As we were drinking the coconut water and then eating what they call the “coconut jelly” – the white part of the coconut before it matures and hardens [sadly like the rest of us], there was a man in his mid-40’s, dreads down his back, sitting on a park bench with a beer in his hand and singing loudly. As there were a few girls near us, he began gyrating his mid-section [to be delicate – this is a family-friendly blog] and saying increasingly profane things. The line was crossed when he made a certain noise acting out what he would do if he had a chance to get near one of the girls’ nether-regions. Despite his efforts, he clearly didn’t have a coconuts chance in hell. I later found out that he had been an expert motorcyclist who would speed around the “Savannah” at top speed, weaving in and out of traffic and the painted lines on the street. This was until he had an accident and mangled his leg. Now his full-time job was drinking.

We continued in the car and headed toward Maracas beach, one of the more popular beaches in Trinidad. According to my friends who are locals, the beaches in Trinidad are not quite as nice as one might find in Barbados or other islands, but they certainly have their flair. As we got out of the car, I noticed an interesting study in multiculturalism – native Trinis, many Indians [from India for those of you who were thinking I was being politically incorrect there for a moment], and Chinese – with a sprinkle of white European tourist thrown in.

The reason for our journey was to make it to what I soon learned was the culinary Mecca of Trinidad – Richard’s Bake & Shark. Now, bake and shark is basically Trinidad’s answer to fish and chips, without the chips and served as a sandwich on bread. The bread was not a bun, or even typical looking sandwich bread – it was closer to the consistency of a Paratha bread, but in a quasi-bun form [actually an unleavened fried-bread or “bake”]. The centerpiece of the sandwich of course was the shark, which was seasoned, breaded and fried. As everything tastes good breaded and fried, I felt confident that trying it was going to be a good experience.

I felt bad for the other “bake and shark” kiosks in the area – they were all open but empty. In shark contrast [yes I meant to say that], Richard’s had a queue twenty-five people long. In fact there were two queues – the first was to pay, and the second was where you waited after you paid and got your sandwich – the all-important condiment queue. All evidence was pointing to Richard’s being the place to be.
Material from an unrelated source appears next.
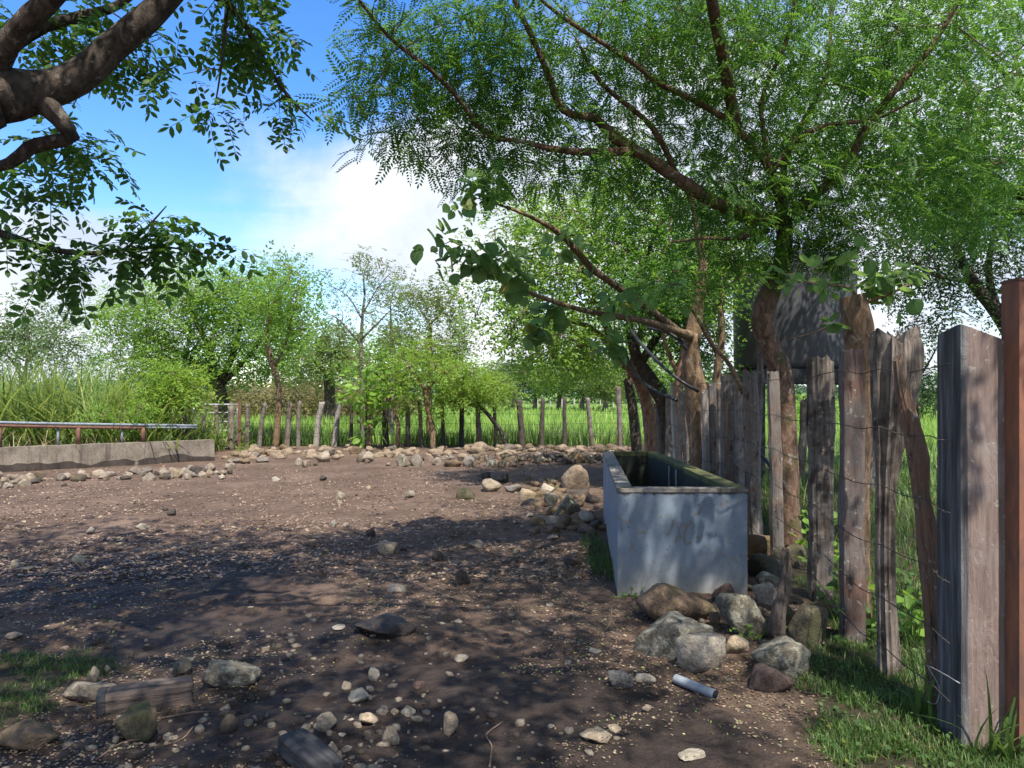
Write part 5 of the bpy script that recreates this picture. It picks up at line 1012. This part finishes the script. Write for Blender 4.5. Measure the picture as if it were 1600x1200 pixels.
# barbed wire of the near fence
def wire_strand(label, pts, group, r=.0028, barb=True, name='barbed_wire', seed=0):
    g = Geo(); P, R = tube(g, pts, [r] * len(pts), 5, .12)
    if barb:
        rr_ = np.random.default_rng(seed); s = np.cumsum(np.linalg.norm(np.diff(P, axis=0), axis=1)); nb = int(s[-1] / .16)
        for k in range(nb):
            p = P[np.searchsorted(s, (k + .5) * .16)]; a = rand_dirs(1, rr_)[0] * .011; b = rand_dirs(1, rr_)[0] * .011
            g.add(np.array([p - a, p + a, p + a + .0025, p - a + .0025, p - b, p + b, p + b + .0025, p - b + .0025]), [[0, 1, 2, 3], [4, 5, 6, 7]])
    return tag(g.build(name, MAT['wire'], loc=tuple(P[0])), label, 'barbed wire', group)
stops = [(1470, 3.50), (1440, 3.77), (1366, 4.36), (1310, 4.9), (1264, 5.9), (1204, 7.15), (1168, 8.2), (1130, 9.3), (1085, 10.1), (1050, 12.3), (1015, 15)]
names_w = ['topmost', 'second', 'third', 'fourth', 'fifth', 'lowest']
for k, z0 in enumerate((1.73, 1.40, 1.08, .76, .48, .22)):
    pts = []
    for i, (x, d) in enumerate(stops):
        X = (x - 800) / FOC * d; z = z0 - .012 * math.sin(i * 1.7 + k)
        pts.append((X, d - .07, z))
        if i < len(stops) - 1:
            x2, d2 = stops[i + 1]; X2 = (x2 - 800) / FOC * d2; pts.append(((X + X2) / 2, (d + d2) / 2 - .07, z - .006 - .008 * ((k * 3 + i) % 3)))
    wire_strand('%s strand of barbed wire on the near fence posts' % names_w[k], pts, 'barbed wire strands of the near fence', seed=k)
g = Geo(); tube(g, [W(1448, 1040, 3.75), W(1460, 1045, 3.6), W(1480, 1056, 3.45), W(1500, 1068, 3.4)], [.0028] * 4, 6, .02, .5, -30); tube(g, [W(1450, 1042, 3.75), W(1468, 1075, 3.7), W(1462, 1100, 3.7), W(1448, 1095, 3.7)], [.002] * 4, 5, .03)
tag(g.build('wire_coil', MAT['galv'], loc=tuple(W(1460, 1060, 3.7))), 'bright twisted loose wire end hanging at the squared post', 'wire')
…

After we paid our thirty Trinidad dollars [approximately six U.S. dollars] for a sandwich, we waited in the condiment queue. When we finally reached the front, there was an array of unusual choices awaiting us. There were the standard mustard and ketchup, but there was also ranch-like dressing that looked more like Russian dressing without the relish, lettuce, tomatoes, cucumber and white and purple cabbage. Some of the condiments I did not recognize included Congo pepper sauce, shadow beni, [a hot sauce made from a leafy herb native to the West Indies and Central America], and whole tamarind fruit in a sauce. The last unidentifiable sauce ended up being a garlic sauce. To my delight there was also pineapple. I was encouraged to put some pineapple on the sandwich, as it was apparently the best way to enjoy the shark.

As we sat and ate our sandwiches, washing them down with Shandy Carib Ginger – a mildly alcoholic carbonated combination of ginger and lager, we listened to the “Pan Man” play the steel drums.

Just another day in Trinidad and ya mon, it was quite good.